4-H teen leaders from Buffalo and Lackawanna are dedicated to improving their communities. One way they believe our communities can improve is by talking about experiences of discrimination and social injustice.
4-H teens in partnership with adult leaders developed videos to engage in important, and sometimes challenging, conversations around various forms of discrimination.
If interested in seeing any of the videos, please contact Sara Jablonski at sej57@cornell.edu.
The 4-H Youth Community Action Network (Youth CAN) team leadership group at Global Concepts Charter High School created this documentary to share perspectives of young people who experience discrimination and offer solutions for how we can all work to overcome stereotyping.
This series of videos, "Conversations on Black Lives Matter", was created by teen leaders during the summer of 2020 after the murder of George Floyd.
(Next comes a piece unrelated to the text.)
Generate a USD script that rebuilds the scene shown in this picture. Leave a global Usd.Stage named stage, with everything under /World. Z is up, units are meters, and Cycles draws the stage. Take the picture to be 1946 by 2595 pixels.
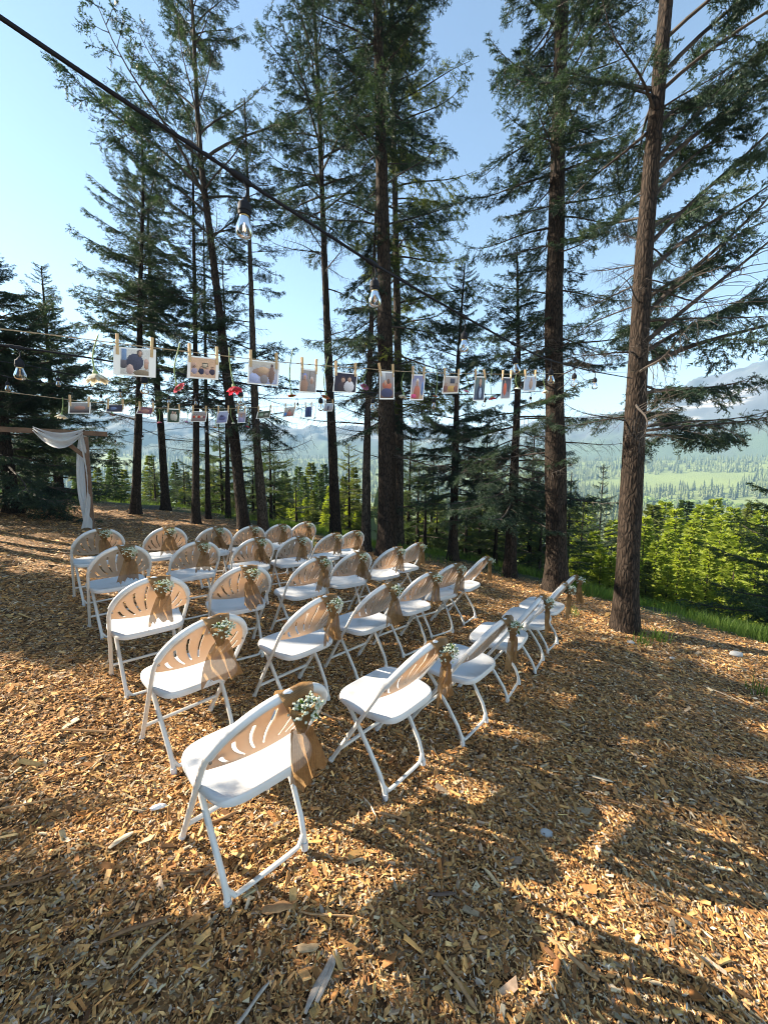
import math, numpy as np, trimesh, usdkit, meshkit
from pxr import Usd, UsdGeom, UsdLux, UsdShade, Gf, Sdf, Vt
from shapely.geometry import Polygon, LineString, Point
from shapely.ops import unary_union

stage = Usd.Stage.CreateInMemory()
UsdGeom.SetStageUpAxis(stage, 'Z'); UsdGeom.SetStageMetersPerUnit(stage, 1.0)
UsdGeom.Xform.Define(stage, '/World'); UsdGeom.Scope.Define(stage, '/World/Looks')
# ---------------------------------------------------------------- camera, sky, sun, exposure
F, PITCH, ROLL, CAMZ = 980.14, 0.10922, -0.01199, 1.5073      # focal length in photograph pixels (1946 wide)
cr, sr, cp, sp = math.cos(ROLL), math.sin(ROLL), math.cos(PITCH), math.sin(PITCH)
RIGHT, UP, FWD = np.array([cr, -sr * sp, -sr * cp]), np.array([sr, cr * sp, cr * cp]), np.array([0, cp, -sp])
EXPOSURE = 2.22
cam = UsdGeom.Camera.Define(stage, '/World/camera')
cam.CreateHorizontalApertureAttr(36.0); cam.CreateVerticalApertureAttr(36.0 * 1024 / 767)
cam.CreateFocalLengthAttr(36.0 * F / 1946); cam.CreateClippingRangeAttr(Gf.Vec2f(0.05, 30000))
cam.CreateExposureAttr(EXPOSURE)
M = np.eye(4); M[:3, 0], M[:3, 1], M[:3, 2], M[:3, 3] = RIGHT, UP, -FWD, (0, 0, CAMZ)
UsdGeom.Xformable(cam).AddTransformOp().Set(Gf.Matrix4d(M.T.tolist()))
SUN_EL = math.radians(31); TOSUN = np.array([-0.972, 0.235])
SUN_ROT = math.atan2(TOSUN[0], TOSUN[1])
SKY_STRENGTH, SUN_INT = 0.052, 1.25
usdkit.material(stage, '/World/Looks/sky', {
    's': ('sky_texture', {'sky_type': 'single_scattering', 'sun_disc': False, 'sun_elevation': SUN_EL, 'sun_rotation': SUN_ROT, 'air_density': 1.2, 'aerosol_density': 0.1, 'ozone_density': 1.0}),
    'b': ('background_shader', {'strength': SKY_STRENGTH})}, [('s.color', 'b.color')], surface='b.background')
dome = UsdLux.DomeLight.Define(stage, '/World/sky')
UsdShade.MaterialBindingAPI.Apply(dome.GetPrim()).Bind(UsdShade.Material.Get(stage, '/World/Looks/sky'))
dome.GetPrim().SetCustomDataByKey('kind', 'structure')
sun = UsdLux.DistantLight.Define(stage, '/World/sun')
sun.CreateIntensityAttr(SUN_INT); sun.CreateAngleAttr(0.53); sun.CreateNormalizeAttr(True); sun.CreateColorAttr(Gf.Vec3f(1.0, 0.88, 0.70))
sd = np.array([*(TOSUN / np.linalg.norm(TOSUN) * math.cos(SUN_EL)), math.sin(SUN_EL)])
sx = np.cross([0, 0, 1], sd); sx /= np.linalg.norm(sx); sy = np.cross(sd, sx)
M = np.eye(4); M[:3, 0], M[:3, 1], M[:3, 2] = sx, sy, sd
UsdGeom.Xformable(sun).AddTransformOp().Set(Gf.Matrix4d(M.T.tolist()))

# ---------------------------------------------------------------- helpers
K = 1946 / 1659.0
def ray(px, py):
    """direction through a point of the photograph measured on a 1659 x 2212 grid; its component along the view axis is 1"""
    return FWD + RIGHT * ((px * K - 973) / F) + UP * ((1297.5 - py * K) / F)
CAM = np.array([0, 0, CAMZ])
def at_y(px, py, y):
    d = ray(px, py); return CAM + d * (y / d[1])
def at_plane(px, py, a, b):
    """the point seen at px, py on the upright plane through the ground points a and b"""
    a, b = np.array(a, float), np.array(b, float); n = np.array([-(b - a)[1], (b - a)[0]]); d = ray(px, py)
    return CAM + d * (n @ a / (n @ d[:2]))
CX = [-40, -14, -10, -6.8, -3.5, -1.4, 0, 1.5, 2.5, 3.2, 4, 5, 7, 10, 16, 40]
CY = [12, 11.6, 12.2, 12.9, 11.3, 10.6, 9.2, 8.9, 8.3, 7.8, 6.8, 5.7, 3.9, 1.6, -3, -14]
def crest(x): return np.interp(x, CX, CY)
def softplus(x): return np.log1p(np.exp(-np.abs(x))) + np.maximum(x, 0)
def gz(x, y, bumps=True):
    x, y = np.asarray(x, float), np.asarray(y, float)
    a, b = np.clip(x, -14, 8), np.clip(y, -3, 13)
    z = -0.09268 * a - 0.05691 * b - 0.00032 * a * a - 0.00024 * a * b + 0.00171 * b * b
    d = (y - crest(x)) * 0.86
    z = z - 0.47 * 0.5 * softplus((d - 0.9) / 0.5)
    if bumps:
        p = np.stack([x, y, 0 * x], -1)
        z = z + (meshkit.fbm(p * 0.9, 3, 3) - 0.5) * 0.09 * np.clip(np.hypot(x, y) / 3, 0, 1) + (meshkit.fbm(p * 4.0, 3, 9) - 0.5) * 0.035
        z = z + np.clip(d / 12, 0, 1) * (meshkit.fbm(p / 14, 3, 5) - 0.5) * 3.0
    far = np.hypot(x, y)
    floor = -46 + np.clip((far - 650) / 600, 0, 1) ** 1.2 * 78 + (meshkit.fbm(np.stack([x, y, 0 * x], -1) / 160, 3, 8) - 0.5) * 14 * np.clip((far - 120) / 400, 0.1, 1)
    return np.where(z < floor, floor, z) if bumps is not None else z
def on_mound(px, py):
    d = ray(px, py); t = np.linspace(0.4, 16, 3000); P = CAM + d * t[:, None]; a, b = np.clip(P[:, 0], -14, 8), np.clip(P[:, 1], -3, 13)
    k = np.argmax(P[:, 2] < -0.09268 * a - 0.05691 * b - 0.00032 * a * a - 0.00024 * a * b + 0.00171 * b * b); return np.array([P[k, 0], P[k, 1], gz(P[k, 0], P[k, 1])])
def on_ground(px, py):
    d = ray(px, py); t = np.geomspace(0.4, 300, 6000); P = CAM + d * t[:, None]
    k = np.argmax(P[:, 2] < gz(P[:, 0], P[:, 1])); return P[k]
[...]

The teens used the LARA (Listen, Affirm, Respond, Add) method to develop the scripts in a way that aimed to create space for having a respectful dialogue.
This skit is about people disagreeing about the statement "Black Lives Matter" in comparison to "All Lives Matter". In the end, the person who initially disagreed comes to a point where he agrees that, yes, black lives matter.
This video is two people having a discussion about violence that happens in the black community and violence from the police. These two are not the same.
This is a conversation between two individuals with different perspectives about the Black Lives Matter movement. The purpose of the conversation is to tackle the misconception of associating the Black Lives Matter movement and looting as one universal picture. Though the conversations was engaging, there is still a division between both perspectives.
This video is a conversation between a Black Lives Matter protester and a bystander, while another Black Lives Matter protester is getting arrested. The bystander wants the protesting to stop in his neighborhood.